Little Sisters seek relief from SCOTUS, and an op-ed gets their claims wrong

The Little Sisters of the Poor have asked the Supreme Court of the United States for relief from the Tenth Circuit’s ruling earlier this month rejecting their challenge to the “accommodation” from HHS’ contraceptive mandate.

Paul Clement is counsel of record on their petition for writ of certiorari. (Hat tip to How Appealing).

Also, yesterday in the Albuquerque Journal carried this op-ed by Erin Armstrong, a lawyer for the ACLU of New Mexico, defending the Tenth Circuit’s ruling.

Unfortunately, Ms. Armstrong is mistaken about some of the issues presented by the case. For example, she says “[a]ll the law asks is that those organizations fill out a simple form stating their objection.” As I explained here, and as Mr. Clement explains much more eloquently in the petition, this is not “all the law asks.” Instead, the Little Sisters’ claim is  that even filling out the form involves them in cooperation with acts they believe to be immoral.

Ms. Armstrong also asserts that “[w]e all have the right to our religious beliefs, but that freedom does not entitle us to discriminate or decide what kind of health care others will or will not receive.” This statement is of no relevance to the case. The Little Sisters are not acting out of some kind of discriminatory animus against others, but instead seek to avoid participating in acts they consider to be immoral.

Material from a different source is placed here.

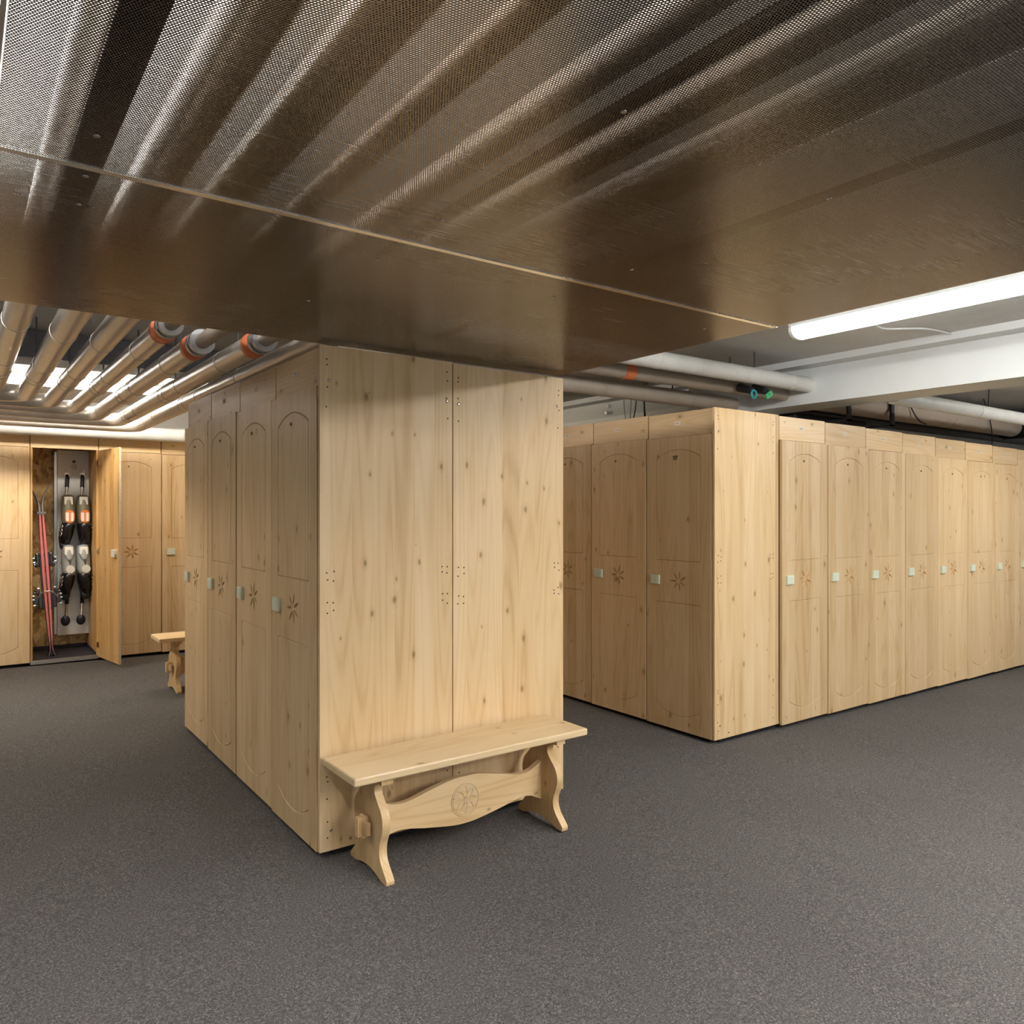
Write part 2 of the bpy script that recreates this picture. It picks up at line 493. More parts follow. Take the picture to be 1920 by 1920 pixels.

Also, they’re not attempting to “decide what kind of health care others” will get. Even if the Little Sisters prevail, their employees remain free to buy contraceptives, which are widely available in our society. And of course, if an employee wants to work for an employer that maintains an insurance plan that covers contraceptives, there are plenty of workplaces that do so. No one’s forcing anyone to work for the Little Sisters.